The WTC's were originally issued as single LP's (recorded between 1962 and 1972), so the 3 lp sets are by definition, reissues. My preference is for the singles. In general early Columbias are preferable to later Columbias. I'd say that if you go with the boxes, stick to the 2-eye version (gray label) for the first set, which again, is D3S 733.

D3M 31525 is Book II, and should be Stereo, it's just Columbia's numbering system changed in the '70's. As far as I know, Columbia's notation for Mono would be the letter L. For example, the Book 1 set in mono would be D3L 733.

The numbers for the first 3 single stereo albums are:
MS 6408
MS 6538
MS 6776

Hope this helps.
So, with the earlier Columbia recordings, were they released in both stereo and mono? For example, Dave Brubeck's Time Out: Take Five, there are two versions, one with stereo at the top and one without. In general, is the stereo version more desirable than the mono? Were there ever albums that were both stereo and mono capable? I guess I'm just trying to figure out how this whole early Columbia, "eye" thing works ;)

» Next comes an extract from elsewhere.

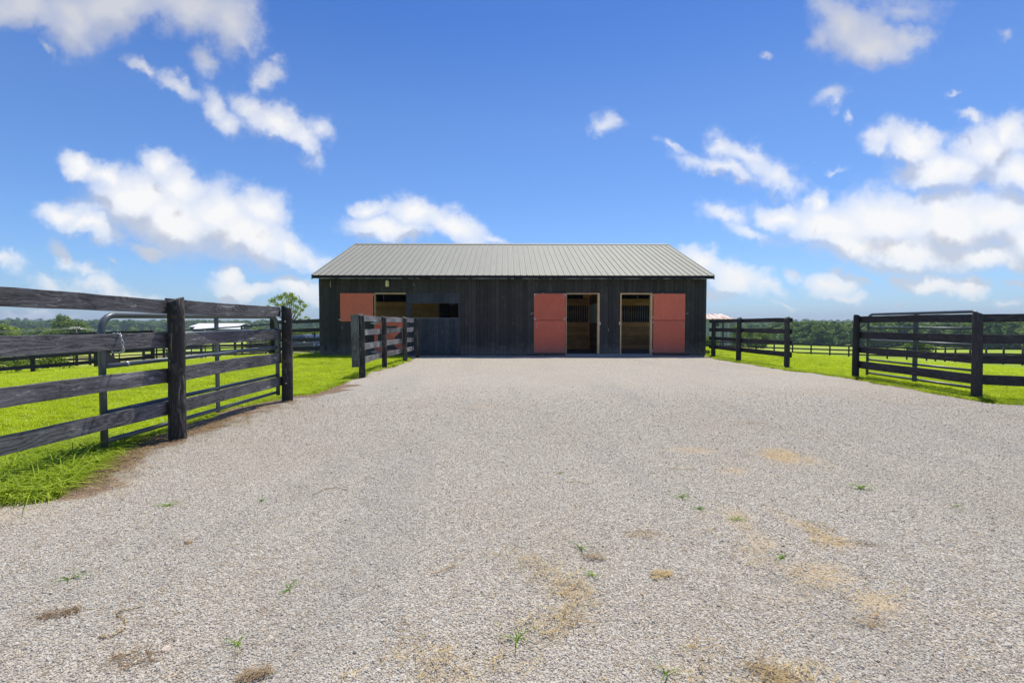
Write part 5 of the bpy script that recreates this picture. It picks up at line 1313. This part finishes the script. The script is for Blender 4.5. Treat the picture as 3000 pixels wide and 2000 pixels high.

A suggestion,for what it is worth,remember VOX BOXES?

Harpsichordist Martin Galling recorded the complete keybord works of Bach for Vox.

The first three lp set includes the two part inventions,the three part inventions,and the WTC I.

Ralph Kirkpatrick recorded the WTC I and II for DG,on a clavichord.

In addition to a Gould piano set,a harpsichord set,and a clavichord set are intersting to have to compare similarities and differences---in addition to their musical value as stand alone sets.
A lot of lp's were issued in distinctly different Mono and Stereo versions up until the mid/late 60's. In the case of Brubeck, I'd personally want the stereo since it's an ensemble recording with instruments located across the soundstage. But for a solo piano recording, I'd keep an open mind. Sometimes the Mono versions are better - it varies depending on the recording. The number of "eyes" (which are actually microphones) only indicates the vintage of the pressing, not whether it's mono or stereo.

Here's a link to a good article on Mono:

Thanks for the reply. So, with a mono recording, is it okay to use a stereo cartridge? Will I only get sound from one side, or will I get mono in both speakers? I'm thinking about ordering some mono, and I wanted to know how it would all work.